LLIST is just another type name for the struct that has been created. In general, the following format will create a type "NAME" that is a "struct x":
typedef struct x { ... } NAME;
C requires that you reference structs with a "struct" prefix, so it's common to introduce a typedef for less verbose mention.
That is, the declaration of your struct has two parts, and can be rewritten as such:
struct node {
int data;
struct node *next; /* pointer to next element in list */
};
typedef struct node LLIST;
So, LLIST is just another name for struct node (thanks Chris Lutz).
typedef creates a new "type" in your program, so the return value and types of parameters of those functions are just your struct. It is just shorthand for using struct node for the type.
If you were to create a new node, you could do it like this (using the type):
LLIST *node = malloc(sizeof(LLIST));
node->data = 4;
node->next = someOtherItem;
list_add(node, 1)
Also, with the function prototypes in your question, you don't really need the double pointers; since the data in your struct is just an int, you could do something like
LLIST *list_add(int data, int position);
then the list_add function would handle the allocation, copy the int into the struct and add it to the linked list.
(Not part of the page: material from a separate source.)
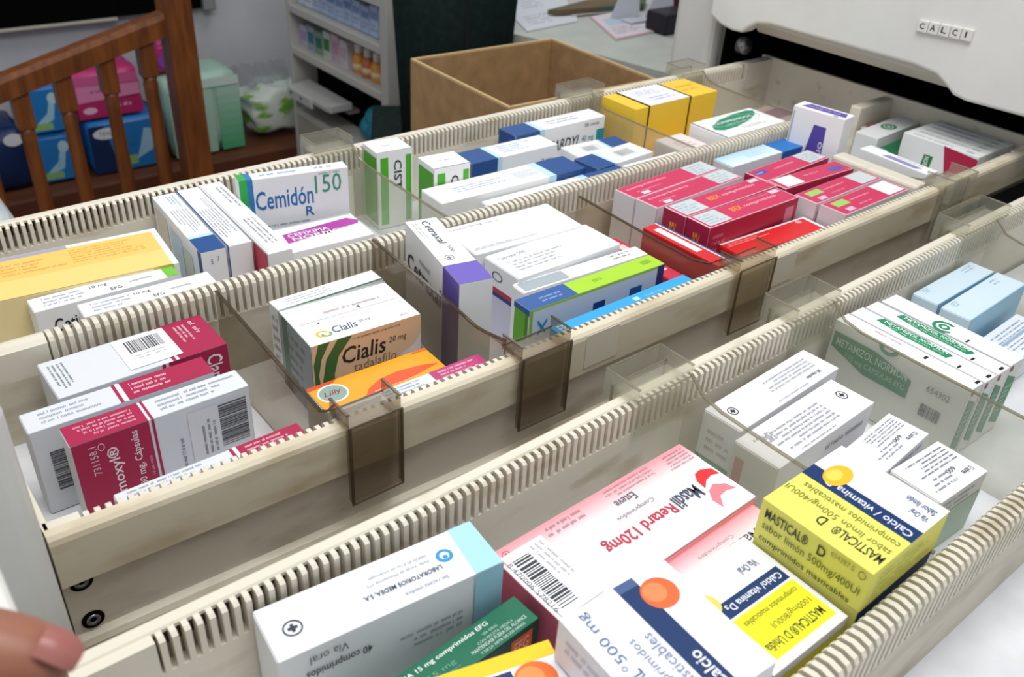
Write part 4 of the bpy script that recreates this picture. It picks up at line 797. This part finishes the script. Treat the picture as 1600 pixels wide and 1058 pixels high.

Putting it in at a certain position is as simple as changing the next pointer in the node before it to the address of the newly allocated node, and the next pointer in the new node to point at the next one (the one the node before that one was originally pointing at).
Keep in mind that (given the rest of your function prototypes) you will have to keep track of pointers to every node you create in order to delete them all.
I'm not sure I understand how the search function will work. This whole thing could be implemented a lot better. You shouldn't have to provide the location of a node when you create it (what if you specify a higher number than there are nodes?), etc.
LLIST* is a pointer to a structure defined by the LLIST struct.
You should do
LLIST* myList = malloc(sizeof(LLIST)*number_of_elements);
to have some memory allocated for this list. Adding and removing items requires you to reallocate the memory using realloc. I've already written some piece of code for lists (made with arrays).
I might post the code as soon as I'm home, which is currently not the case.